Pesky Dostoevsky. Every time I say I am not going to read another 700 page book I get pulled back in! I say pamphlet because that is how it is described in the critical literature.  Only thing is, last time I checked, there are not that many 700 page pamphlets lying around. A few manifestos, no pamphlets.

I had to read 500 pages before I got to the part that inspired me to read this behemoth in the first place. The part that Camus refers to in his Myth of Sisyphus. “If there is no God life is meaningless. And without meaning, men and women will go stark, raving mad.” Camus described the novel’s importance this way: “The Possessed is one of the four or five works that I rank above all others. In more ways than one, I can say that it has enriched and shaped me.”

According to Camus all of Dostoevsky’s characters ask themselves about the meaning of life. Kirlov feels that God is necessary and that He must exist, but he knows that He cannot exist. “Why do you not realize that this is sufficient reason for killing oneself?” he asks. “If God does not exist, I am God.”
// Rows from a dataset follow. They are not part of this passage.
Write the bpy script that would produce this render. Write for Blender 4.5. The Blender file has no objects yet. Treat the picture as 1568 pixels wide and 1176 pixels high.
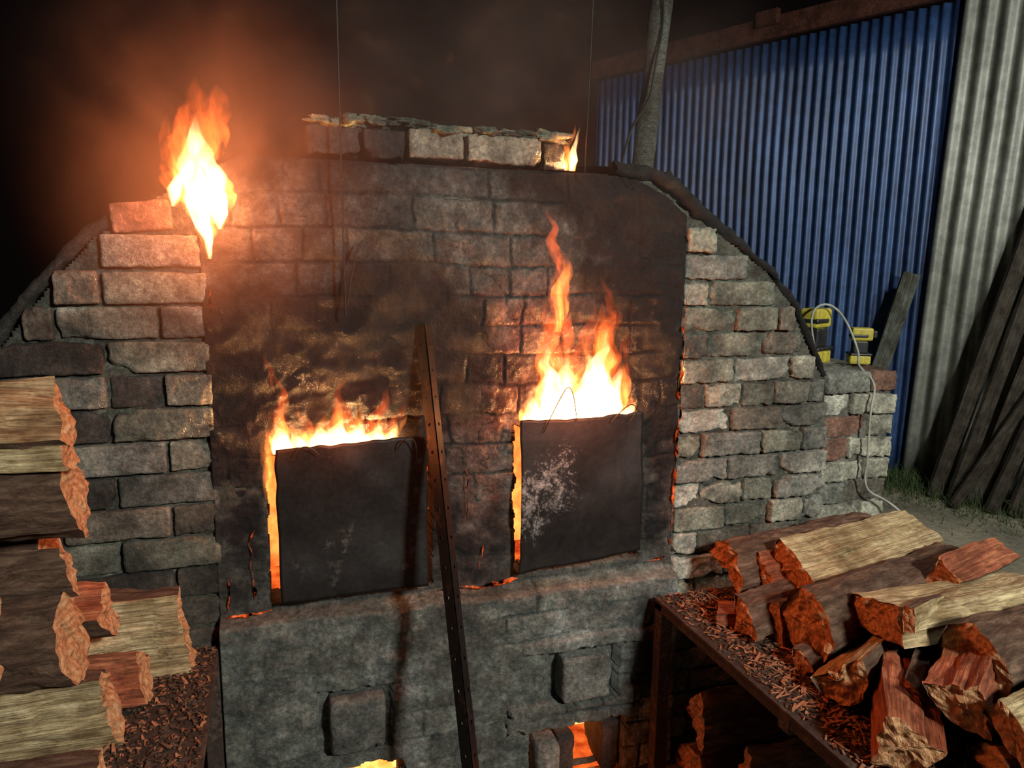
import bpy, bmesh, math, random
import numpy as np
from mathutils import Vector, Matrix, Quaternion
random.seed(7); rng=np.random.RandomState(11)
COL=bpy.context.scene.collection

# ------------------------------------------------------------------ helpers
def _h(ix,iy,iz,seed):
    h=(ix*73856093)^(iy*19349663)^(iz*83492791)^(seed*2654435761)
    h&=0xffffffff; h=((h^(h>>13))*1274126177)&0xffffffff; h^=h>>16
    return (h&0xffffff)/float(0xffffff)
def vn(x,y,z,seed=0):
    x,y,z=np.broadcast_arrays(np.asarray(x,float),np.asarray(y,float),np.asarray(z,float))
    ix=np.floor(x).astype(np.int64);iy=np.floor(y).astype(np.int64);iz=np.floor(z).astype(np.int64)
    fx=x-ix;fy=y-iy;fz=z-iz
    fx=fx*fx*(3-2*fx);fy=fy*fy*(3-2*fy);fz=fz*fz*(3-2*fz)
    r=0
    for a in (0,1):
        for b in (0,1):
            for c in (0,1):
                w=(fx if a else 1-fx)*(fy if b else 1-fy)*(fz if c else 1-fz)
                r=r+w*_h(ix+a,iy+b,iz+c,seed)
    return r*2-1
def fbm(x,y,z,seed=0,o=4):
    s=0;a=1.0;t=0
    for i in range(o):
        s=s+a*vn(x*2**i,y*2**i,z*2**i,seed+i*17);t+=a;a*=.5
    return s/t
def sst(a,b,x):
    t=np.clip((x-a)/(b-a),0,1);return t*t*(3-2*t)
def mkmesh(name,V,Fc,mats=(),col=None,midx=None,smooth=True,parent=None):
    me=bpy.data.meshes.new(name)
    me.from_pydata([tuple(v) for v in V],[],[tuple(int(i) for i in f) for f in Fc]); me.update()
    for m in mats: me.materials.append(m)
    if col is not None:
        at=me.color_attributes.new("Col",'FLOAT_COLOR','POINT')
        c=np.ones((len(V),4),np.float32);c[:,:3]=col;at.data.foreach_set("color",c.ravel())
    if midx is not None: me.polygons.foreach_set("material_index",list(map(int,midx)))
    if smooth: me.polygons.foreach_set("use_smooth",[True]*len(me.polygons))
    ob=bpy.data.objects.new(name,me);COL.objects.link(ob)
    if parent: ob.parent=parent
    return ob
def empty(name,loc=(0,0,0)):
    e=bpy.data.objects.new(name,None);e.location=loc;e.empty_display_size=.1;COL.objects.link(e);return e
def recalc(ob):
    bm=bmesh.new();bm.from_mesh(ob.data);bmesh.ops.recalc_face_normals(bm,faces=bm.faces);bm.to_mesh(ob.data);bm.free()

# ------------------------------------------------------------------ materials
class NT:
    def __init__(s,name):
        s.m=bpy.data.materials.new(name);s.m.use_nodes=True;s.t=s.m.node_tree;s.t.nodes.clear()
        s.out=s.t.nodes.new("ShaderNodeOutputMaterial")
    def n(s,typ,**k):
        nd=s.t.nodes.new(typ)
        for a,b in k.items(): setattr(nd,a,b)
        return nd
    def l(s,a,b): s.t.links.new(a,b)
    def noise(s,vec,scale,detail=6,rough=.6,dist=0):
        nd=s.n("ShaderNodeTexNoise");nd.inputs["Scale"].default_value=scale;nd.inputs["Detail"].default_value=detail
        nd.inputs["Roughness"].default_value=rough;nd.inputs["Distortion"].default_value=dist
        if vec: s.l(vec,nd.inputs["Vector"])
        return nd.outputs["Fac"]
    def ramp(s,fac,stops):
        r=s.n("ShaderNodeValToRGB");e=r.color_ramp.elements
        e[0].position=stops[0][0];e[0].color=(*stops[0][1],1);e[1].position=stops[-1][0];e[1].color=(*stops[-1][1],1)
        for p,c in stops[1:-1]:
            x=e.new(p);x.color=(*c,1)
        s.l(fac,r.inputs[0]);return r.outputs[0]
    def math(s,op,a,b=None,c=None):
        nd=s.n("ShaderNodeMath",operation=op)
        for i,v in enumerate((a,b,c)):
            if v is None: continue
            if hasattr(v,"links"): s.l(v,nd.inputs[i])
            else: nd.inputs[i].default_value=v
        return nd.outputs[0]
    def mix(s,fac,a,b,mode='MIX'):
        nd=s.n("ShaderNodeMix",data_type='RGBA',blend_type=mode)
        for i,v in ((0,fac),(6,a),(7,b)):
            if hasattr(v,"links"): s.l(v,nd.inputs[i])
            elif isinstance(v,tuple): nd.inputs[i].default_value=(*v,1)
            else: nd.inputs[i].default_value=v
        return nd.outputs[2]
    def map(s,scale=(1,1,1),coord="Object"):
        tc=s.n("ShaderNodeTexCoord");mp=s.n("ShaderNodeMapping");mp.inputs["Scale"].default_value=scale
        s.l(tc.outputs[coord],mp.inputs[0]);return mp.outputs[0]
    def bsdf(s,col,rough=.9,metal=0,bump=None,bs=.3,bd=.01,spec=.3):
        b=s.n("ShaderNodeBsdfPrincipled")
        if hasattr(col,"links"): s.l(col,b.inputs["Base Color"])
        else: b.inputs["Base Color"].default_value=(*col,1)
        if hasattr(rough,"links"): s.l(rough,b.inputs["Roughness"])
        else: b.inputs["Roughness"].default_value=rough
        b.inputs["Metallic"].default_value=metal
        b.inputs["Specular IOR Level"].default_value=spec
        if bump is not None:
            bp=s.n("ShaderNodeBump");bp.inputs["Strength"].default_value=bs;bp.inputs["Distance"].default_value=bd
            s.l(bump,bp.inputs["Height"]);s.l(bp.outputs[0],b.inputs["Normal"])
        s.l(b.outputs[0],s.out.inputs[0]);return b

def m_masonry(name,lo=.35,hi=1.35):
    t=NT(name);v=t.map();at=t.n("ShaderNodeAttribute",attribute_name="Col")
    n1=t.noise(v,16,8,.72);n2=t.noise(v,85,6,.72);n3=t.noise(v,300,2,.5)
    g=t.ramp(n1,[(.32,(lo,lo,lo)),(.5,(.85,.85,.85)),(.68,(hi,hi,hi*.98))])
    c=t.mix(1.0,at.outputs["Color"],g,'MULTIPLY')
    g2=t.ramp(n2,[(.34,(.36,.35,.34)),(.55,(1,1,1)),(.72,(1.75,1.75,1.7))])
    c=t.mix(.85,c,g2,'MULTIPLY')
    b=t.math('ADD',t.math('ADD',t.math('MULTIPLY',n2,1.0),t.math('MULTIPLY',n3,.4)),t.math('MULTIPLY',n1,1.0))
    t.bsdf(c,.86,bump=b,bs=.9,bd=.008,spec=.4);return t.m
M_BRICK=m_masonry("fired_brick",.40,1.4);M_CLAY=m_masonry("clay_daub",.36,1.6)  # clay's stronger bright mottle paints specular glints into its colour

def m_glow(name,c0,c1,s0,s1,scale=9):
    t=NT(name);v=t.map();n=t.noise(v,scale,5,.6)
    c=t.ramp(n,[(.3,c0),(.7,c1)]);e=t.n("ShaderNodeEmission");t.l(c,e.inputs[0])
    s=t.math('MAXIMUM',t.math('MULTIPLY_ADD',n,s1-s0,s0),0.0);t.l(s,e.inputs[1]);t.l(e.outputs[0],t.out.inputs[0]);return t.m
M_FIRE=m_glow("fire_interior",(1,.10,.012),(1,.30,.06),-.6,4.6)
M_FIRE2=m_glow("ember_bed",(1,.16,.02),(1,.42,.12),.0,9.0,14)
M_CRACK=m_glow("glowing_crack",(1,.055,.01),(1,.16,.035),-2.6,3.0,28)
M_EMBERW=m_glow("glowing_chamber_wall",(1,.06,.008),(1,.2,.03),-.5,2.2,14)

def m_wood(name,a,b,c):
    t=NT(name);v=t.map((1.2,14,14));n=t.noise(v,6,6,.65,.6);v2=t.map((2,60,60));n2=t.noise(v2,4,4,.6,.3)
    v3=t.map((3,3,3));n3=t.noise(v3,3,5,.6);n4=t.noise(t.map(),55,6,.7)
    col=t.ramp(n,[(.3,a),(.5,b),(.72,c)])
    g=t.ramp(n2,[(.35,(.42,.38,.34)),(.6,(1.1,1.1,1.1))]);col=t.mix(.8,col,g,'MULTIPLY')
    g3=t.ramp(n3,[(.38,(.46,.38,.30)),(.6,(1.1,1.1,1.1))]);col=t.mix(.85,col,g3,'MULTIPLY')
    g4=t.ramp(n4,[(.35,(.6,.55,.5)),(.55,(1.05,1.05,1.05))]);col=t.mix(.6,col,g4,'MULTIPLY')
    t.bsdf(col,.75,bump=t.math('ADD',n,n2),bs=.8,bd=.008);return t.m
M_WOOD=m_wood("split_wood",(.22,.10,.045),(.44,.26,.13),(.62,.44,.25))
M_WOOD2=m_wood("split_wood_pale",(.30,.20,.10),(.54,.41,.22),(.76,.62,.40))
M_WOOD3=m_wood("split_wood_fire_tint",(.22,.05,.025),(.44,.13,.06),(.60,.24,.11))  # red of the firelight is painted into this wood colour
M_DARKW=m_wood("weathered_plank",(.03,.025,.02),(.07,.058,.045),(.11,.09,.07))
M_POST=m_wood("grey_post_wood",(.05,.055,.045),(.12,.13,.11),(.22,.23,.20))
M_BEAM=m_wood("painted_beam",(.07,.022,.016),(.15,.05,.035),(.23,.09,.06))
def m_bark():
    t=NT("bark");v=t.map((2.5,10,10));n=t.noise(v,5,8,.75,.5);n2=t.noise(t.map(),40,6,.7)
    col=t.ramp(n,[(.3,(.022,.013,.008)),(.48,(.12,.062,.038)),(.70,(.30,.19,.125))])
    t.bsdf(col,.9,bump=t.math('ADD',n,t.math('MULTIPLY',n2,.5)),bs=1,bd=.014);return t.m
M_BARK=m_bark()
def m_end():
    t=NT("end_grain");v=t.map();sep=t.n("ShaderNodeSeparateXYZ");t.l(v,sep.inputs[0])
    y=sep.outputs[1];z=t.math('ADD',sep.outputs[2],.03)
    r=t.math('SQRT',t.math('ADD',t.math('MULTIPLY',y,y),t.math('MULTIPLY',z,z)))
    n=t.noise(v,20,6,.7);nn=t.noise(v,70,5,.7);rr=t.math('MULTIPLY_ADD',n,4.0,t.math('MULTIPLY',r,430))
    s=t.math('MULTIPLY_ADD',t.math('SINE',rr),.07,t.math('MULTIPLY_ADD',nn,.5,t.math('MULTIPLY',n,.5)))
    col=t.ramp(s,[(.30,(.24,.085,.035)),(.5,(.52,.25,.11)),(.7,(.70,.45,.24))])  # end grain, with firelight orange put into its colour
    t.bsdf(col,.85,bump=t.math('ADD',n,nn),bs=1,bd=.012);return t.m
M_END=m_end()
def m_steel(name,base,flake,rough=.55,metal=.5,thr=.62,sc=7):
    t=NT(name);v=t.map();n=t.noise(v,sc,8,.7);n2=t.noise(v,60,6,.75)
    f=t.math('MULTIPLY',t.ramp(n,[(thr,(0,0,0)),(thr+.06,(1,1,1))]),t.ramp(n2,[(.45,(0,0,0)),(.55,(1,1,1))]))
    c=t.mix(f,t.ramp(n2,[(.3,tuple(x*.5 for x in base)),(.7,tuple(x*1.6 for x in base))]),flake)
    t.bsdf(c,rough,metal,bump=n2,bs=.25,bd=.003,spec=.4);return t.m
M_DOOR=m_steel("sooty_steel_sheet",(.013,.0115,.0105),(.07,.06,.05),thr=.58,sc=6)
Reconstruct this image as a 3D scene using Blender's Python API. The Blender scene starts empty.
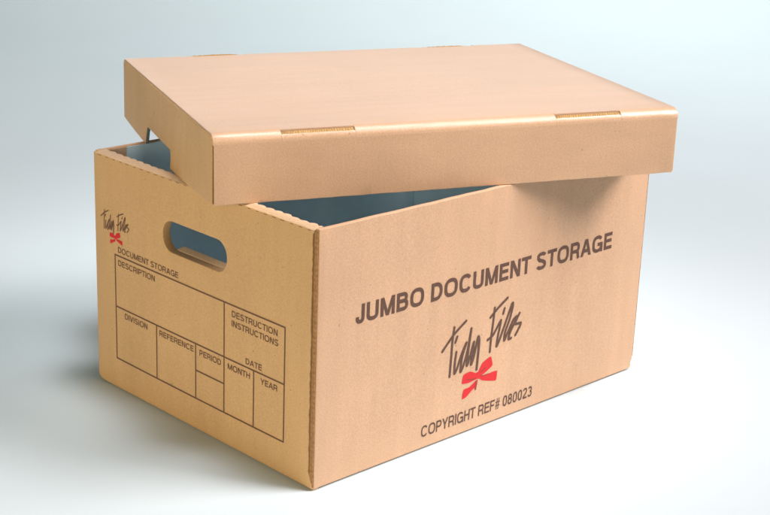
import bpy, bmesh, math, random
from mathutils import Vector, Matrix
random.seed(7)
C = bpy.context.scene.collection
L, W, H = 0.50981, 0.37265, 0.270          # box
LL, LW, LH = 0.51803, 0.38834, 0.07075     # lid
T = 0.0056                                 # board thickness

# ------------------------------------------------------------------ materials
def nodes(name):
    m = bpy.data.materials.new(name); m.use_nodes = True
    nt = m.node_tree; b = nt.nodes['Principled BSDF']
    return m, nt, b, (lambda a, o, c, i: nt.links.new(a.outputs[o], c.inputs[i]))
def mixc(nt, mode, fac, a, b):
    n = nt.nodes.new('ShaderNodeMix'); n.data_type = 'RGBA'; n.blend_type = mode; n.clamp_result = False
    for idx, v in ((0, fac), (6, a), (7, b)):
        if hasattr(v, 'links'): nt.links.new(v, n.inputs[idx])
        else: n.inputs[idx].default_value = v
    return n.outputs[2]
def noise(nt, co, scale, detail=2, rough=.5, stretch=None):
    n = nt.nodes.new('ShaderNodeTexNoise'); n.inputs['Scale'].default_value = scale
    n.inputs['Detail'].default_value = detail; n.inputs['Roughness'].default_value = rough
    if stretch:
        mp = nt.nodes.new('ShaderNodeMapping'); mp.inputs['Scale'].default_value = stretch
        nt.links.new(co, mp.inputs['Vector']); co = mp.outputs['Vector']
    nt.links.new(co, n.inputs['Vector']); return n.outputs['Fac']
def ramp(nt, fac, stops):
    r = nt.nodes.new('ShaderNodeValToRGB'); e = r.color_ramp.elements
    while len(e) < len(stops): e.new(.5)
    for k, (p, c) in zip(e, stops): k.position = p; k.color = (*c, 1)
    nt.links.new(fac, r.inputs['Fac']); return r.outputs['Color']
KRAFT = (0.672, 0.408, 0.238)
def kraft(name, flute, grain, base=KRAFT, rough=.5, spec=.5, sheen=.10):
    """flute: axis across which the corrugation repeats; grain: stretch of the fibre streaks"""
    m, nt, b, lk = nodes(name)
    tc = nt.nodes.new('ShaderNodeTexCoord'); co = tc.outputs['Object']
    g = lambda v: (v, v, v)
    big = ramp(nt, noise(nt, co, 7, 3), [(.3, (.96, .955, .945)), (.7, (1.03, 1.033, 1.04))])
    strk = ramp(nt, noise(nt, co, 30, 4, .6, grain), [(.3, g(.95)), (.7, g(1.04))])
    fine = ramp(nt, noise(nt, co, 620, 3, .7), [(.3, (.86, .84, .80)), (.7, (1.10, 1.11, 1.13))])
    spk = ramp(nt, noise(nt, co, 210, 1), [(.205, (.72, .65, .58)), (.25, g(1))])
    c = mixc(nt, 'MULTIPLY', 1, (*base, 1), big); c = mixc(nt, 'MULTIPLY', 1, c, strk)
    c = mixc(nt, 'MULTIPLY', 1, c, fine); c = mixc(nt, 'MULTIPLY', 1, c, spk)
    nt.links.new(c, b.inputs['Base Color'])
    b.inputs['Roughness'].default_value = rough; b.inputs['Specular IOR Level'].default_value = spec
    b.inputs['Sheen Weight'].default_value = sheen; b.inputs['Sheen Roughness'].default_value = .45; b.inputs['Sheen Tint'].default_value = (1, .97, .97, 1)
    wv = nt.nodes.new('ShaderNodeTexWave'); wv.bands_direction = flute; wv.inputs['Scale'].default_value = 46
    wv.inputs['Distortion'].default_value = .6; nt.links.new(co, wv.inputs['Vector'])
    b1 = nt.nodes.new('ShaderNodeBump'); b1.inputs['Strength'].default_value = .012; b1.inputs['Distance'].default_value = .002
    nt.links.new(wv.outputs['Fac'], b1.inputs['Height'])
    b2 = nt.nodes.new('ShaderNodeBump'); b2.inputs['Strength'].default_value = .16; b2.inputs['Distance'].default_value = .0012
    nt.links.new(noise(nt, co, 420, 4, .65), b2.inputs['Height']); nt.links.new(b1.outputs['Normal'], b2.inputs['Normal'])
    b3 = nt.nodes.new('ShaderNodeBump'); b3.inputs['Strength'].default_value = .12; b3.inputs['Distance'].default_value = .01
    nt.links.new(noise(nt, co, 16, 3), b3.inputs['Height']); nt.links.new(b2.outputs['Normal'], b3.inputs['Normal'])
    nt.links.new(b3.outputs['Normal'], b.inputs['Normal'])
    return m
def raw_edge(name, axis, c0=(.365, .17, .056), c1=(.425, .205, .074), sc=60, dist=3):
    m, nt, b, lk = nodes(name)
    co = nt.nodes.new('ShaderNodeTexCoord').outputs['Object']
    wv = nt.nodes.new('ShaderNodeTexWave'); wv.bands_direction = axis; wv.inputs['Scale'].default_value = sc
    wv.inputs['Distortion'].default_value = dist; nt.links.new(co, wv.inputs['Vector'])
    c = ramp(nt, wv.outputs['Fac'], [(.2, c0), (.8, c1)])
    c = mixc(nt, 'MULTIPLY', 1, c, ramp(nt, noise(nt, co, 300, 3), [(.3, (.75,)*3), (.7, (1.15,)*3)]))
    nt.links.new(c, b.inputs['Base Color']); b.inputs['Roughness'].default_value = .8
    return m
def ink(name, col, wear=.18):
    m, nt, b, lk = nodes(name)
    co = nt.nodes.new('ShaderNodeTexCoord').outputs['Object']
    f = nt.nodes.new('ShaderNodeMath'); f.operation = 'MULTIPLY'; f.inputs[1].default_value = wear * 2
    nt.links.new(noise(nt, co, 500, 3, .7), f.inputs[0])
    nt.links.new(mixc(nt, 'MIX', f.outputs[0], (*col, 1), (*KRAFT, 1)), b.inputs['Base Color'])
    b.inputs['Roughness'].default_value = .55; b.inputs['Specular IOR Level'].default_value = .35
    return m
def plain(name, col, rough=.7, var=.1, sc=40):
    m, nt, b, lk = nodes(name)
    co = nt.nodes.new('ShaderNodeTexCoord').outputs['Object']
    nt.links.new(mixc(nt, 'MULTIPLY', 1, (*col, 1), ramp(nt, noise(nt, co, sc, 4), [(.3, (1-var,)*3), (.7, (1+var,)*3)])), b.inputs['Base Color'])
    b.inputs['Roughness'].default_value = rough; b.inputs['Specular IOR Level'].default_value = .3
    return m
M_long = kraft('kraft_long_side', 'X', (1.6, 1, .25))
M_end = kraft('kraft_end_shaded', 'Y', (1, 1.6, .25), base=(.69, .392, .165))  # same board, yellowed to carry the warm tone of the shaded ends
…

The book title was originally translated as, The Possessed. This is not the title Dostoevsky originally had in mind. The Russian title, Besy, does not refer to the possessed but rather to the possessors. Therefore the new title, Demons, refers to some of the characters in the book (from the foreword by Richard Pevar) and is more in line with Dostoevsky’s thinking.

All the characters have three names and each name has three syllables and each time a character is mentioned or introduced all three names are used except when they aren’t and then they are referred to by their nick names or their shortened names which we the reader have not been given fair warning and have absolutely no idea who the author is referring to. I had to take to underlining each character’s name each time they made an appearance and by page 500 or so I finally figured out who was who. I must say, the last 200 pages were page turners and my eyes were so glued to each page I couldn’t look away. The novel had to be good or I would not have stuck with it to the end.  I did and I am glad I did.

There is a missing chapter in the book which was censored by the Russian authorities when it was first published due to it’s salacious nature. I almost didn’t read it as it was included in the appendix and I didn’t realize how important it was. It is absolutely key to understanding the central character Stavrogin. It is called at At Tikhon’s and in it Stavrogin confesses to a horrible crime.

One of the most important takeaways from the novel for me were the revolutionary ideas of the intellectual of the revolutionary group, Shigalyev: “My conclusion stands in direct contradiction to the idea from which I started. Proceeding from unlimited freedom, I end with unlimited despotism. Ninety percent of society is to be enslaved to the remaining ten percent. Equality of the herd is to be enforced by police state tactics, state terrorism, and destruction of intellectual, artistic, and cultural life. It is estimated that about a hundred million people will be needed to be killed on the way to the goal.” This is oddly prophetic of what actually occurred in Russia under the dictatorship of Joseph Stalin.

I see strains of some of these ideas in modern day writers such as George Orwell who admonished us that if we want you want a vision of the future, imagine a boot stamping on a human face – forever. These currents have resurfaced again today in American politics and it is pretty frightening.

Like Camus, I can say that this novel has enriched and shaped me.